The Mudcat Café TM
Thread #62553 Message #1011711
Posted By: Rapparee
02-Sep-03 - 09:33 PM
Thread Name: BS: Aphorism: What Would You Do?
Subject: RE: BS: Aphorism: What Would You Do?
T'warn't me. I wuz quotin' some other dude. A rich dude. A VERY rich dude. A dude who was, in his time, worth enough money that he makes Bill Gates look poor. A dude who also wrote:
"...it may fairly be said that no man is to be extolled for doing what he cannot help doing, nor is he to be thanked by the community to which he only leaves wealth at death. Men who leave vast sums in this way may fairly be thought men who would not have left it at all, had they been able to take it with them. The memories of such cannot be held in grateful remembrance, for there is not grace in their gifts. It is not to be wondered at that such bequests seems so generally to lack the blessing.
"The growing disposition to tax more and more heavily large estates left at death is a cheering indication of the growth of a salutary change in public opinion. The State of Pennsylvania now takes -- subject to some exceptions -- one-tenth of the property left by its citizens. The budget presented in the British Parliament the other day proposes to increase the death-duties; and, most significant of all, the new tax is to be a graduated one. Of all forms of taxation, this seems the wisest. Men who continue hoarding great sums all their lives, the proper use of which for the public ends would work good to the community, should be made to feel that the community, in the form of the state, cannot thus be deprived of its proper share. By taxing estates heavily at death the state marks its condemnation of the selfish millionaire's unworthy life.

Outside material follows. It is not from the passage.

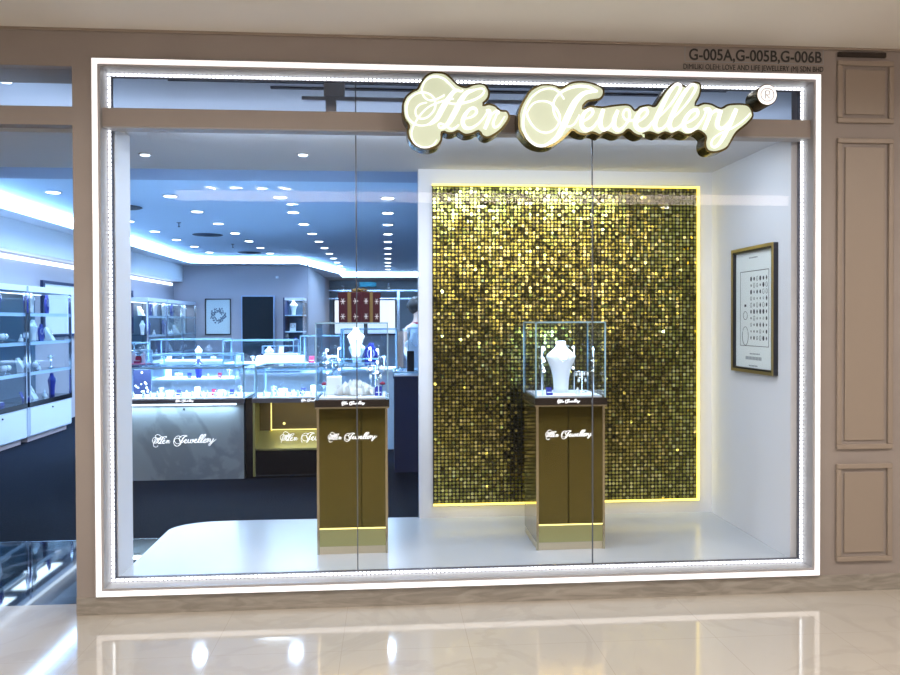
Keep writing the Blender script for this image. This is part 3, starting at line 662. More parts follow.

"It is desirable that nations should go much further in this direction. Indeed, it is difficult to set bounds to the share of a rich man's estate which should go at his death to the public through the agency of the state, and by all means such taxes should be graduated, beginning at nothing upon moderate sums to dependents, and increasing rapidly as the amounts swell, until of the millionaire's hoard, as of Shylock's, at least
" ---- The other half Comes to the privy coffer of the state."
This policy would work powerfully to induce the rich man to attend to the administration of wealth during his life, which is the end that society should always have in view, as being that by far most fruitful for the people. Nor need it be feared that this policy would sap the root of enterprise and render men less anxious to accumulate, for to the class whose ambition it is to leave great fortunes and be talked about after their death, it will attract even more attention, and, indeed, be a somewhat nobler ambition to have enormous sums paid over to the state from their fortunes."
Go for, Amos. Who, in 1889, penned (and mouthed) these radical sentiments, which would make the President blanche and today's Republicans pale?